News Oil & Gas

Small and marginal oil & gas cos seek exemption from windfall tax


Small and marginal oil and gas field operators have urged the government to withdraw the levy of windfall tax on crude produced by them this year.

In a letter to the oil ministry, the Association for Discovered Small Filed Operators (ADSFO) has said that small and marginal field operators should be exempt from petroleum cess (levied by way of special additional excise duty or SAED) or the windfall tax on their entire production for FY23 as it would be the first year of production for almost all the field operators.

The Centre had imposed cess on crude and petroleum products by way of SAED on 1 July, 2022 to capture abnormal profits being made by oil companies in the wake of a sharp rise in global oil prices, but this was not applicable on crude oil produced from DSF (discovered small field).

Subsequent, notifications clarified that windfall tax would not be levied on operators whose crude oil production was less than 2 million barrels in FY22. Further, the notification also explained that windfall tax will not be levied on incremental production over the production reported in FY22.

ADFSO in its letter has said that though the intention of notification seems not to overtax small and marginal field operators, the conditions in the notifications make it difficult for DSF operators to get exemption from windfall tax. They said, as most of the DSF operators were yet to produce oil and gas from their fields and first production may start in FY23 itself, clarification should be issued by the finance ministry that all production should be exempt from cess this year.

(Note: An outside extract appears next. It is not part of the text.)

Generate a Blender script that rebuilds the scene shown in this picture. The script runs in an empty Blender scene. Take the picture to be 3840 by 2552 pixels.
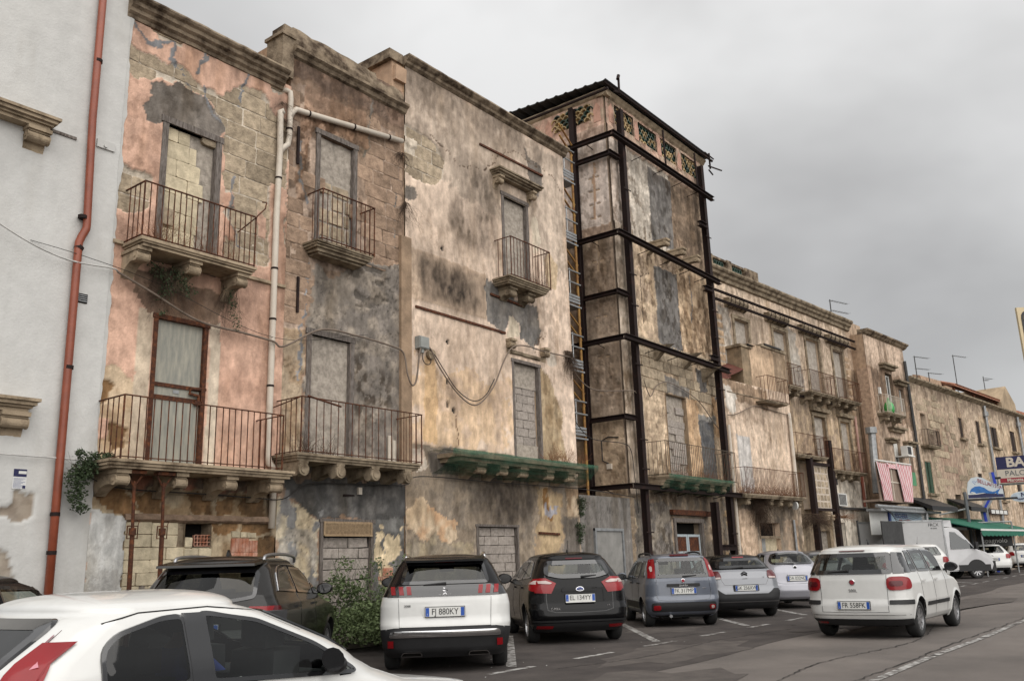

The letter mentions that there is no way that DSF operators could claim exemption from cess on incremental production during the previous year as there was no production during that period. So, all production in FY23 should be taken as incremental as this granted complete exemption from windfall tax.

The association has further requested the Centre to notify clarification on exemption of crude petroleum from contract areas on revenue sharing contracts (RSC). 

It is worthwhile to submit that since huge capital investment has been made to bring these projects on development mode and production, it would be desirable that the government issues clarification to lessen the burden of windfall taxes on small players, the association said in its letter.

According to the Directorate General of Hydrocarbons (DGH), in the third round of DSF auctions earlier this year, it offered 32 contract areas with a total resource potential of around 230 million tonnes of oil equivalent (MMtoe)/1.7 billion barrels (oil and oil equivalent of gas (OEG)). The government introduced DSF in October 2015 to monetise unmonetised discoveries of state-owned Oil and Natural Gas Corporation (ONGC) and Oil India Ltd (OIL). Under the DSF policy, two bid rounds in 2016 and 2018 were conducted wherein 54 contract areas with 101 fields were offered. The third round of DSF was conducted in April this year.